By Terry Gibson

Surrounded by fish-filled saltwater, and scored with tens of thousands of lakes, rivers and creeks, Florida offers the world’s best and most diverse fishing opportunities.

The possibilities are so endless that it can be tough deciding on the Florida fishing adventure of a lifetime. But here, whether fresh- or saltwater fishing is your thing, are five trips you’ll never forget, and why.

1. Dry Tortugas National Park

Nearly 70 miles west of Key West, the 100-square-mile Dry Tortugas National Park is so remote that savvy anglers opt for a two- to five-day live-aboard fishing trip via a charter vessel designed for such a fishing adventure. The park teems with reef fish as well as pelagic species. You are virtually guaranteed to catch an enormous variety of species. Favorites include black grouper, mutton snapper and mahi mahi, as well as wahoo. There’s nothing like a sunset over the Gulf, enjoying libations and your fresh catch. Sleep is optional. The crews keep you on fish 24/7. The calmest seas occur late spring through early fall.

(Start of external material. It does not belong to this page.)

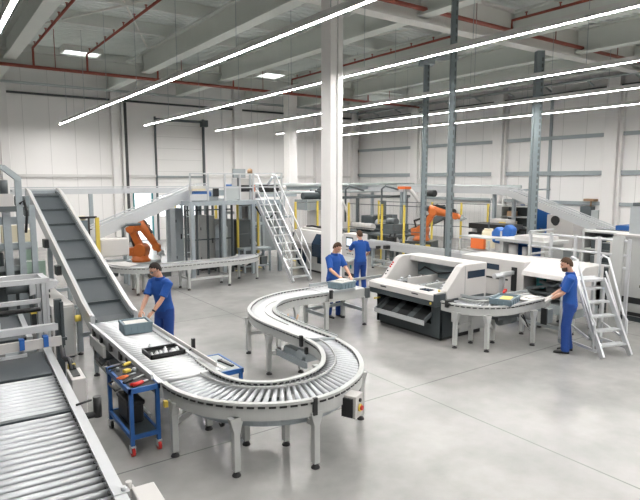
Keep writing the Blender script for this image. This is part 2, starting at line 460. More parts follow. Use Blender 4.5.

2. Everglades National Park

Everglades National Park is massive, and between the extensive seagrass flats, the maze of backcountry bays and creeks, and the offshore wrecks and reefs, you could spend a lifetime exploring the place, rod in hand. It’s a sublime wilderness where immersion is the only option. You can camp at a variety of ground sites, beach sites and elevated camping platforms called chickees. Or, rent a houseboat and stay for as long as your supplies hold out, exploring the vast mangrove marshes that fringe Florida Bay. Any option puts you in close vicinity to some of the fishiest water in the world. Species include tarpon, snook and redfish, as well as many species of snapper and grouper, plus cobia and Spanish mackerel. There’s always something biting.

3. Bassin’ Highway 27

Hitch up the bass boat, and see how many lakes you can fish along the length of Highway 27. Start at the intersection of Griffin Road and 27, west of Fort Lauderdale, at Everglades Holiday Park. This area offers one of the highest catch rates per hour in the country, with lots of big bass in the mix. Guides are available on site, as are boat rentals. Next, stop at the Roland Martin Marina in Clewiston, and test your skills on Lake Okeechobee. The “Big O” has returned to her former glory as one of the nation’s best bass lakes. Even the old timers are saying the fishing is better than ever. Up the road a bit, Lake Istokpoga is Highlands County’s trophy bass lake, and just a stone’s throw from the quaint, hospitable town of Lake Placid. Farther north, spend some quality time on the Harris Chain of Lakes, a real restoration success story. The big bass are back, the water’s clean, and access is easy from towns including Leesburg. Near Ocala, check out the lunker fisheries the Ocala National Forest. And out of Gainesville, don’t skip Lake Lochloosa. These lakes fish well year-round.

4. Daytime Swordfishing in the Keys

Imagine hooking a 400-pound swordfish in 1,500 feet of water, and seeing it vault through the air within seconds. They’re the baddest fish on the planet. It’s full-blown battle some 30 miles offshore. And there’s no one better at it than the Stanczyk family, owners of Bud N’ Mary’s Marina, in Islamorada. Late summer and fall are best.

5. Northeast Florida Sharks and Tarpon

These top predators follow the menhaden schools down late summer and early fall. The fish rip through the baitfish, or follow the shrimp trawlers around to feed on their bycatch. It’s not just a fishing adventure-- it’s a wildlife safari. Shark species include lemon and blacktip sharks. Other species include false albacore and cobia. The waters between St. Augustine and Amelia Island are heaven for the big-game fly rodder, and the big-game kayaker. Late summer and fall are best.